Early models of small, hand-held chalkboards used in one-room
schools were slates encased in a wood frame to keep the slate
from breaking. Pencil and paper were available but paper was
very expensive. Using a small, hand-held slate meant that a child
could practice writing, erase and write again without having
to consume expensive paper.
Peggy Kidwell wrote a short history of school chalkboards
and states: "A bit of grit mixed in with the paint made
them (the chalkboards) easier to write on." In 1809, a one-room
school in Philadelphia, Pennsylvania, used the first large blackboard.
By the mid-1800s, blackboards were found in many one-room schools.
Teachers realized that they could teach an entire classroom at
one time using a large blackboard.

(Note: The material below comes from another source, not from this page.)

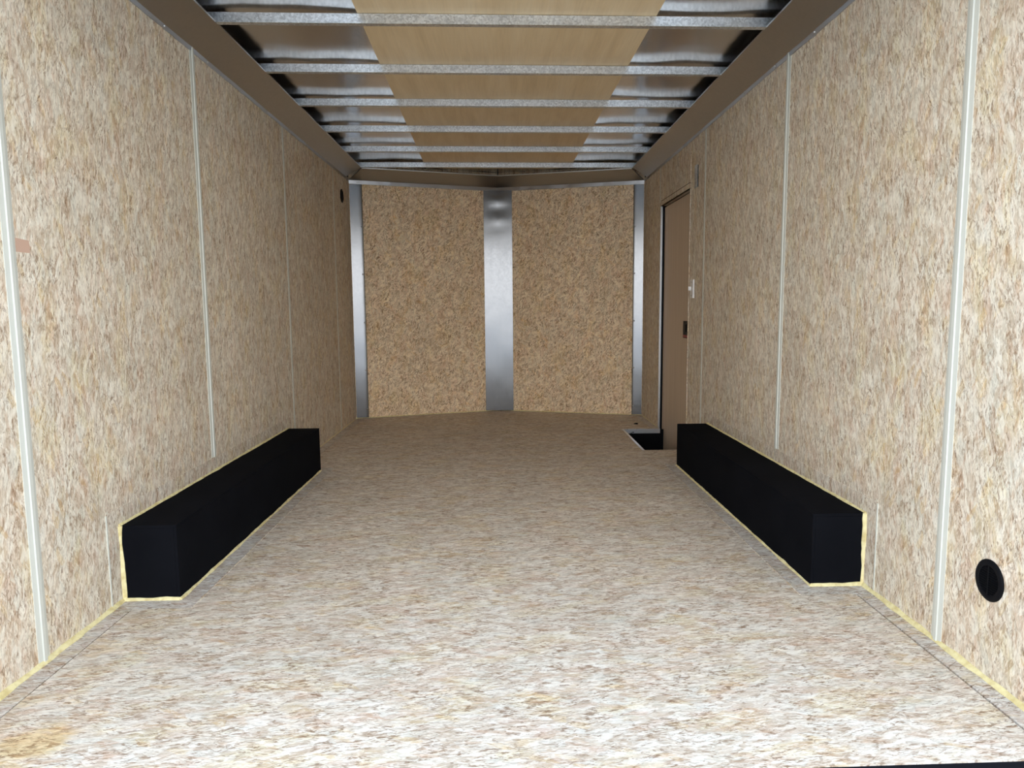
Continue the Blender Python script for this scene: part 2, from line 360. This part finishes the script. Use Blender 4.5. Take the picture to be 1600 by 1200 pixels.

This method also saved teachers'
time from having to write math problems on each child's slate.
Pencils and paper eventually replaced the hand-held slate boards
by the 1930s.
Fun
Fact: The slate from quarries in the "Slate Valley"
of New York and Vermont are among the finest slate in the world,
along with slate from Portugal and Wales.
Fun
Fact: Beginning in the late 1840s, railroads made it possible
to ship larger pieces of slate from quarries to schools across
the midwestern United States.
Fun
Fact: One of the first large schools to use large slate
boards was the U.S. Military Academy in West Point, New York.